In recent years, both global and Taiwanese markets have experienced a surge in ETF investments. Starting with market-cap-weighted passive index ETFs, the scope has gradually expanded to include thematic ETFs, leveraged and inverse ETFs, smart Beta ETFs,and ESG ETFs. To meet international trends and offer more diversified investment opportunities for Taiwanese investors, the Financial Supervisory Commission opened the door to active ETFs at the end of 2024. Since May 2025, seven active ETFs have been listed on the Taiwan Stock Exchange, attracting over NTD 50 billion in capital and achieving an average daily trading volume exceeding NTD 1.7 billion. The swift growth of these new ETFs reflects strong investor acceptance and participation.
Advantages of Active ETFs
Compared with traditional mutual funds, active ETFs offer several distinct advantages. Active ETFs can be bought and sold in real time on the stock exchange, providing greater liquidity and eliminating the cumbersome subscription and redemption procedures required by fund companies. They also generally have lower transaction and management fees than traditional mutual funds, helping reduce costs for long-term investors. In addition, active ETFs provide higher transparency by disclosing their daily holdings, allowing investors to clearly understand their asset allocation.
Differing from passive ETFs, active ETFs employ investment strategies managed by professional fund managers who select individual securities and time the market based on research insights and market trends. Known for their efficiency and flexibility, active ETFs retain the trading convenience and cost efficiency of ETFs while adding the adaptability of active management to pursue returns that outperform the market index.

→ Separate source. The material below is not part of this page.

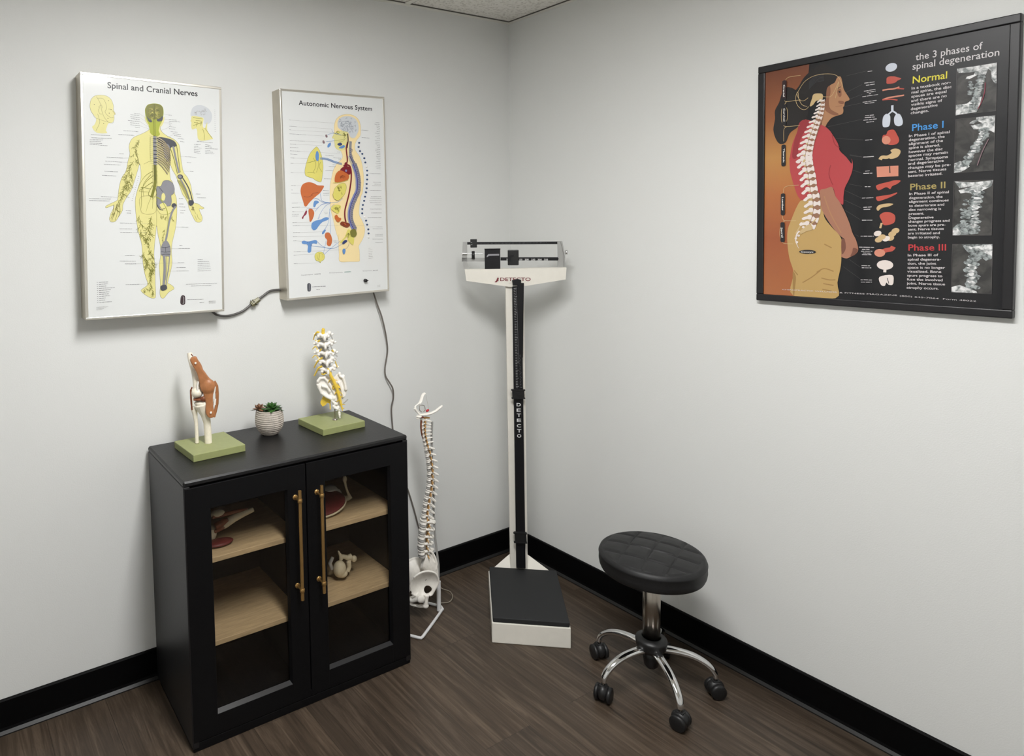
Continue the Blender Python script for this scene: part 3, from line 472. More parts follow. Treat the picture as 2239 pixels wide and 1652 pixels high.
f.poly(M(4.5,173.1,-4.2,181.9,-5.3,193.5,-7.1,202.5,-6.2,211.5,-15.7,215.1,-10.2,224.3,-5.3,236.1,25.3,242.5,52.8,238.4,48.4,201.8,41.2,175.4,19.5,168.3), 'ink_yellow', 3)
f.poly(M(9.3,262.5,11.4,278.1,24,291.6,42.6,297.8,67.3,298.6,88.8,291.1,100.7,274.6,103,251,94.5,232.3,83.1,218.7,64.5,220.6,54.3,238.5,31.4,242.8,13.5,252.4), 'ink_brain', 4)
for q in range(34):
    c = M(56.8,264.7)[0]; f.twigs((c[0]+random.uniform(-.035, .034), c[1]+random.uniform(-.028, .028)), random.uniform(0, 6), .009, .0006, 'ink_brainl', 2, 5, 1.2)
for P in (M(22.8,258,26.4,273.7,45,279.7,66.4,273,71.9,254.9), M(31.9,255.8,38.5,269,57,269.9,64.2,257.2), M(43.8,245.9,47.2,256.4,61.2,259.7)): f.line(P, .0009, 'ink_brainl', 6)
f.disc(M(9.9,236.2)[0], .0065, .0055, 'ink_yorgd', 5); f.disc(M(10.5,236.2)[0], .0048, .004, 'ink_yorg', 6)
for q in range(7): f.twigs(M(46.2,227.8)[0], PI+random.uniform(-.9, .9), .011, .0007, 'ink_yorgd', 2, 6)
f.poly(M(5.2,192.5,20.6,198.2,26.5,190.6,14.1,186.3), 'ink_dblue', 5); f.poly(M(10.8,178.5,32.5,189.5,38.5,183.2,25.9,176.3), 'ink_blue', 5)
f.line(M(11.6,200.5,30,203.7,45.8,217.3), .0008, 'ink_yorgd', 5); f.line(M(-5.4,230.9,24.7,225.6,52.5,230.6), .0008, 'ink_yorgd', 5); f.line(M(-6.5,203.8,21,208.6,42.6,213.3), .0008, 'ink_yorgd', 5)
cd_ = M(52.8,238.4,59.3,204.7,56.8,178.5,57.3,149.7,73.3,118.5,84.7,86.9,89.9,55.2,87,18)+M(75.2,-4.7,58.4,-36.3,49.5,-67.9,51.5,-99.8,67.6,-132.2)
f.line([(p[0]+.005, p[1]) for p in cd_[4:]], .022, 'ink_grey', 4); f.line([(p[0]-.001, p[1]) for p in cd_[4:]], .011, 'ink_lav', 5); f.line([(p[0]+.006, p[1]) for p in cd_[1:6]], .011, 'ink_grey', 4)
for q in range(3): f.line([(p[0]-.009+.004*q, p[1]) for p in cd_[3:]], .0009, 'ink_blue', 7)
f.line(cd_[3:], .0024, 'ink_navy', 8); f.line(M(52.6,233.2,53.1,204.5,47.5,178.2), .0042, 'ink_pill2', 8)
cs = cat_rom(cd_[2:], 8, False)
for i, p in enumerate(cs): f.line([(p[0]+.003, p[1]+.001), (p[0]+.0085, p[1]-.0005), (p[0]+.0145+.003*math.sin(i), p[1]-.004)], .001, 'ink_dgrey' if i % 2 else 'ink_lav', 6)
f.line(M(51.4,201.9,44.5,180.7,45.3,159.9,47.5,133.7,43.9,120.6), .0055, 'ink_red', 7); f.line(M(29.7,109.9,42.2,115.3,57.4,110.3,62.9,89.3,61.9,60.3,56.1,28.7)+M(48.9,0.8,40.2,-25.5,29.8,-57,28.8,-83.3,32.8,-101.9), .0062, 'ink_red', 7)
f.disc(M(40.7,116.6)[0], .0072, .0085, 'ink_red', 7)
f.poly(M(13.8,94,23.3,104.6,45.1,110.1,63.3,99.9,56.3,78.7,34.7,78.5,16.4,81), 'ink_red', 8); f.poly(M(-11.8,59.9,-5,80.8,13.8,94,35,86.4,51.6,76.1,47.9,60.3,24.5,52.3,-6.2,48.3), 'ink_orange', 9)
f.disc(M(39.8,93)[0], .0042, .0045, 'ink_lav', 9)
for q in range(5): f.twigs(M(22.3,75.8)[0], -1.6+random.uniform(-1, 1), .011, .0009, 'ink_dorange', 2, 10)
f.line(M(-19.8,46.9,12.1,48.3,49.4,57.6), .0014, 'ink_yorg', 8)
f.poly(M(-19.8,7.9,-9.9,28.7,11.9,43.1,33.4,44.4,39,28.7,32.1,7.7)+M(22.4,-4.3,3.5,-18.5,-14.5,-14.4,-21.5,1.3), 'ink_yorg', 8); f.loop(M(-19.8,7.9,-9.9,28.7,11.9,43.1,33.4,44.4,39,28.7,32.1,7.7)+M(22.4,-4.3,3.5,-18.5,-14.5,-14.4,-21.5,1.3), .0007, 'ink_yorgd', 9)
for q in range(10): f.twigs((M(11.2,23.5)[0][0]+random.uniform(-.008, .008), M(11,18.2)[0][1]+random.uniform(-.01, .01)), random.uniform(0, 6), .008, .0008, 'ink_yorgd', 2, 10)
f.poly(M(-31,-50.7,-21.5,-37.8,-0.1,-35.5,11.9,-40.9,8.3,-56.6,-1.4,-69.5,-19.3,-61.3), 'ink_yorg', 8)
for q in range(8): f.twigs((M(-3.7,-49.8)[0][0]+random.uniform(-.008, .008), M(-3.7,-49.8)[0][1]+random.uniform(-.007, .007)), random.uniform(0, 6), .008, .0009, 'ink_yorgd', 2, 10)
f.poly(M(-16.9,-78.4,-7.6,-73.3,1.1,-84,10.8,-86.9,8.4,-96,-4.1,-101.5,-14.3,-90.2), 'ink_orange', 9); f.poly(M(6.3,-109.1,12.8,-100.1,28.1,-101.8,46.5,-107.6,49.4,-115.7,36.6,-123.8,18.3,-117.4), 'ink_dorange', 9)
for q in range(6): f.disc((M(27.8,-111.1)[0][0]+random.uniform(-.008, .008), M(27.8,-111.1)[0][1]+random.uniform(-.005, .005)), .0025, .0025, 'ink_red' if q % 2 else 'ink_orange', 10)
for q in range(9):
    a = -PI/2+random.uniform(-1, 1.2); c = M(42.1,-144.6)[0]; f.line([c, (c[0]+.02*math.cos(a), c[1]+.02*math.sin(a))], .0016, 'ink_yorgd', 9, False, True)
f.poly(M(39.5,-131.3,54.8,-137.1,66.8,-153.5,62.3,-190.7,41.1,-173.8,35.4,-157.7,9.9,-180.5,5.4,-176.3,26.1,-157.3), 'ink_yorg', 8); f.poly(M(50.2,-136.9,70.8,-129.6,79.6,-148.6,69.7,-161.6,54.1,-158.4), 'ink_yorgd', 9); f.poly(M(12.9,-180.6,25.7,-170.5,36.3,-174.9,18.9,-186.1), 'ink_dblue', 9)
f.poly(M(12.7,-212.3,15.8,-204.5,22.9,-203.6,26.7,-210.4,23.8,-220.9,17.5,-224.5), 'ink_blue', 9); f.line(M(26,-205,37.1,-197.6,43.8,-184.6), .0008, 'ink_dblue', 9)
f.line(M(0.3,-148.4,-1.3,-166.8), .0006, 'ink_skinline', 3)
put(f, 'body_figure', rB)
g = Art()      # loose organs left of the body
lg = M(-81.7,179.1,-90.6,175.5,-108.7,158.5,-121.1,138,-129.1,117.6,-135.7,94.7,-134.5,74.5,-118.1,67,-103.7,63.3,-92.3,55.7,-74.9,50.1,-67.3,54.5,-61.9,80.2,-58.4,111.1,-62.5,141.8,-70.5,164.6)
g.poly(lg, 'ink_yorg', 1); g.loop(lg, .0008, 'ink_yorgd', 2)
for P in (M(-127.6,118.9,-104.2,124.4,-92.4,128.4,-77.4,138.9), M(-126,84.7,-111.6,84.8,-94.2,82.5), M(-100.8,138.4,-89.8,120.8,-91.9,102.9,-102.8,84.9), M(-77.5,136.4,-78.4,110.8,-88.2,85.1), M(-69.1,123.7,-75.7,105.7,-64.6,87.9)): g.line(P, .001, 'ink_yorgd', 3)
g.poly(M(-86.8,159.1,-80.8,164.3,-75.4,151.7,-77.6,131.2,-85.1,127.3,-90.4,141.2), 'ink_blue', 4)
for q in range(3): g.line([(p[0], p[1]+.003*q) for p in M(-71.7,133.9,-39.1,132,-9.5,122.2,23.7,115)], .0014, 'ink_blue', 5)
lv = M(-156.8,18.7,-152.4,33.9,-142,44,-121.6,49.2,-101.4,45.4,-84.2,37.8,-60.6,36.5,-58.4,31.3,-67.2,18.5,-76.5,8.2)+M(-85.6,1.7,-103.6,-11,-121.7,-26.2,-133.8,-38.8,-142.4,-38.6,-148.8,-18.2,-155.1,2.1)
g.poly(lv, 'ink_orange', 1); g.line(M(-114.8,0.8,-102.9,8.3,-82.3,10.8), .0014, 'ink_dorange', 2); g.line(M(-143.9,-3,-126.7,-5.7,-106.1,1.8), .0012, 'ink_dorange', 2)
g.poly(M(-104.2,-26.4,-98.1,-19.3,-86.4,-20.2,-82.2,-26.6,-92.8,-32.9,-99,-43.1,-105.7,-41.7), 'ink_blue', 2)
g.poly(M(-155.6,-81.6,-146.5,-69.1,-138.8,-56.5,-133,-56.6,-136.4,-69.3,-146.8,-76.7,-150.6,-85.6), 'ink_maroonp', 2)
g.poly(M(-127.2,-56.7,-122.6,-48.6,-111,-50.6,-103.3,-62.3,-106.2,-77.7,-115.6,-94.1,-123,-96.5,-125.2,-79.8), 'ink_orange', 2); g.poly(M(-116.9,-110.8,-113,-100.6,-98,-93.3,-77.3,-89.9,-56.2,-81.9,-42.8,-84.3,-46.1,-92,-68.7,-99.2,-84,-111.7,-96.3,-125.6,-108.2,-128.5,-116.1,-121.1), 'ink_blue', 2)
g.poly(M(-73.3,-140.6,-67,-131.7,-57.9,-128.1,-56.6,-132,-65.9,-143.4,-71.1,-145.1), 'ink_blue', 2); g.poly(M(-61.1,-148.8,-55.4,-139.9,-41.9,-140.4,-33.3,-152.4,-30,-170.9,-36.1,-187.7,-45.3,-191.2,-54,-183,-51.9,-167.4,-59.1,-159.3), 'ink_orange', 2)
g.poly(M(-159.1,-169.4,-150.3,-166,-136,-169.6,-121.4,-168.4,-103.8,-165.3,-95.1,-169.5,-97,-179.8,-110.1,-177.9,-118.5,-182.7,-122.4,-208.3,-136.1,-208.9,-134.4,-187.2,-137.9,-180.6,-150.8,-178.7,-157.9,-175.9), 'ink_blue', 2)
for q in range(8): g.twigs((M(-127.6,-177.2)[0][0]+random.uniform(-.012, .012), M(-127.6,-177.2)[0][1]+random.uniform(-.01, .004)), random.uniform(0, 6), .006, .0006, 'ink_dblue', 1, 4)
g.poly(M(-107.6,-227.2,-102.8,-215.8,-87.8,-210.5,-71.6,-214.7,-64.7,-228.1,-69.6,-240.9,-81.8,-246.8,-84.4,-252.3,-89.2,-246.3,-102.3,-241.7), 'ink_yorg', 2); g.loop(M(-107.6,-227.2,-102.8,-215.8,-87.8,-210.5,-71.6,-214.7,-64.7,-228.1,-69.6,-240.9,-81.8,-246.8,-84.4,-252.3,-89.2,-246.3,-102.3,-241.7), .0008, 'ink_yorgd', 3)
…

Significance for the Market
The listing of active ETFs represents a significant expansion of investment options in the financial market, where fund investments is no longer limited to passive ETFs or traditional mutual funds. Observing the U.S. market, the issuers of the five largest market-cap-weighted ETFs and those of the five largest active ETFs do not overlap, indicating that active ETFs have established a distinct competitive segment and opened new opportunities for product development and innovation. In Taiwan, the introduction of active ETFs is expected to attract both domestic and international asset managers, broadening the market and diversifying the investor base. More importantly, in a market previously dominated by passive ETFs, the emergence of active ETFs encourages fund managers with strong research and portfolio management capabilities to demonstrate their expertise. This development also contributes to talent growth within the investment industry.

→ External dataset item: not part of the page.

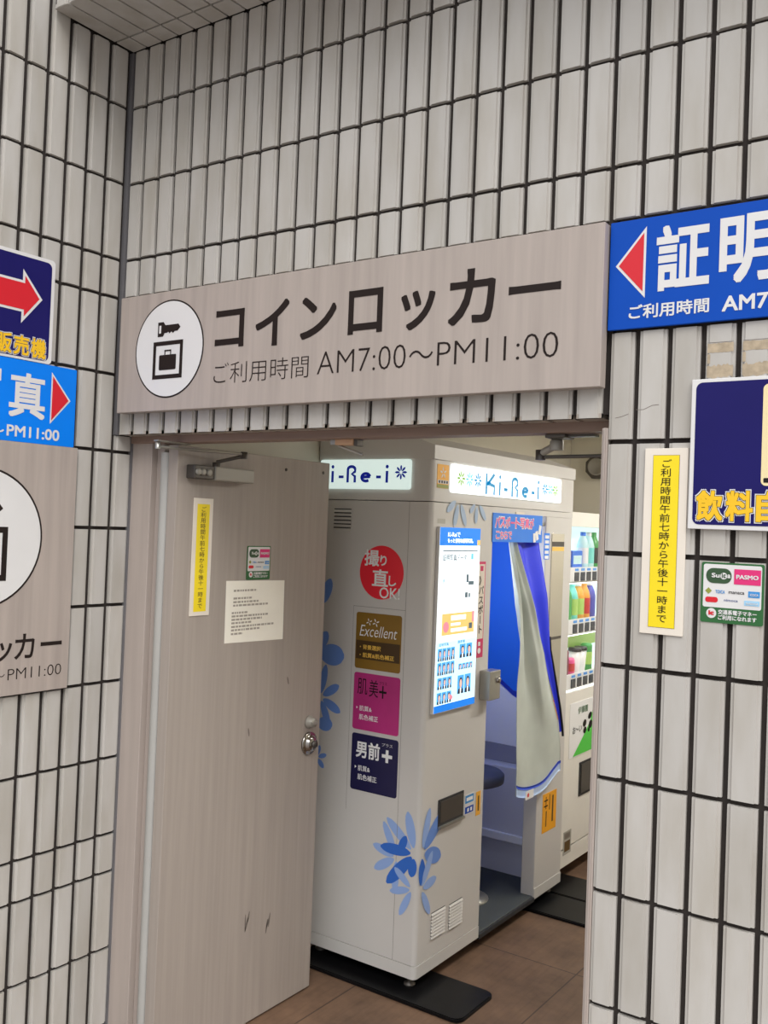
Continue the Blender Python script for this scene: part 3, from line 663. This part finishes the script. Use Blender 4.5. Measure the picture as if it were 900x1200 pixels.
flower('flower_decal', fb, .055, 1.005, [(80, .13, .036), (32, .105, .038), (-25, .11, .04), (-65, .115, .036)], 'petal_mid')
flower('flower_decal', fb, .03, .90, [(5, .09, .06)], 'petal_mid'); flower('flower_decal', fb, .05, .77, [(20, .05, .02), (-45, .05, .024), (75, .05, .02)], 'petal_mid', .008)

# stickers on the booth's end
def stk(name, fn, poly, m, label=None):
    o = MB().prism(poly, fn, .0004, .0014, m).build(name, B)
    if label: o['label'] = label
    return o
o = stk('round_sticker', fb, el(.323, 1.506, .100, .101, 48), 'red_sticker', 'red round sticker')
t = MB(); z = .002
t.text('撮', fb, z, 'white_print', .244, .312, 1.528, 1.590, .02); t.text('り', fb, z, 'white_print', .316, .346, 1.532, 1.571, .02); t.text('直', fb, z, 'white_print', .282, .356, 1.454, 1.518, .02); t.text('し', fb, z, 'white_print', .358, .392, 1.458, 1.496, .02); t.text('OK!', fb, z, 'white_print', .318, .410, 1.410, 1.452, .012)
t.build('lettering', o)
o = stk('option_sticker', fb, rr(.216, .424, 1.139, 1.351, .010), 'bronze', 'bronze sticker')
t = MB(); t.flat(rc(.220, .420, 1.175, 1.245), fb, .002, 'dark_bronze'); t.text('Excellent', fb, .0026, 'white_print', .234, .406, 1.262, 1.304, -.004, .25)
for u, v, r in ((.277, 1.317, .014), (.308, 1.316, .016)): star(t, fb, .0026, u, v, r, 'white_print', 4)
t.text('・背景選択', fb, .0026, 'bronze_text', .238, .335, 1.212, 1.230, .02); t.text('・肌質&肌色補正', fb, .0026, 'bronze_text', .238, .396, 1.182, 1.200, .02); t.build('lettering', o)
o = stk('option_sticker', fb, rr(.216, .427, .909, 1.123, .010), 'pink_panel', 'pink sticker')
t = MB(); t.text('肌', fb, .002, 'ink', .234, .280, 1.042, 1.102, 0); t.text('美', fb, .002, 'ink', .288, .330, 1.038, 1.102, 0); t.text('+', fb, .002, 'ink', .334, .368, 1.038, 1.085, 0); t.text('プラス', fb, .002, 'ink', .334, .368, 1.088, 1.100, 0)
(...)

Performance and Challenges
Since 2025, global equity markets have experienced a significant upswing, with the majority of the seven active ETFs currently listed in Taiwan outperforming the stock market index. This shows that the active strategies of fund managers can indeed create value under specific market conditions. However, looking at the historical experience in the U.S. market over a long period, studies show no significant difference in long-term performance between active and passive ETFs. The key lies in the wide performance span of active ETFs, as some generate impressive returns while others consistently underperform over the long term. Given this, investing in active ETFs does not guarantee profits, as performance largely depends on the fund manager’s skill in strategic decision-making. Investors should also choose products that align with their investment goals. In other words, active ETFs retain the challenges of “selecting the right fund manager” and “selecting the right fund” in traditional fund investing. Investors who focus only on the word “active” may invest too quickly and overlook the risks behind it.
Conclusion and Outlook
Overall, the introduction of active ETFs has enhanced the diversity of Taiwan’s financial market and provided investors with more asset allocation options. In the future, we expect more innovative ETF products to be launched in Taiwan, such as “buffer ETFs,” which have gained popularity in the U.S for helping investors seize return opportunities while mitigating large price fluctuations.
However, as investment products become more diverse and strategies more complex, investors also need to strengthen their financial literacy and deepen their grasp of investment principles. Before investing in an active ETF, investors should have a clear understanding of the fund’s investment objectives, management approach, and risk profile, and should avoid following market trends without careful evaluation. Only by choosing products that align with their overall asset allocation plan can investors truly benefit from the rewards of financial innovation.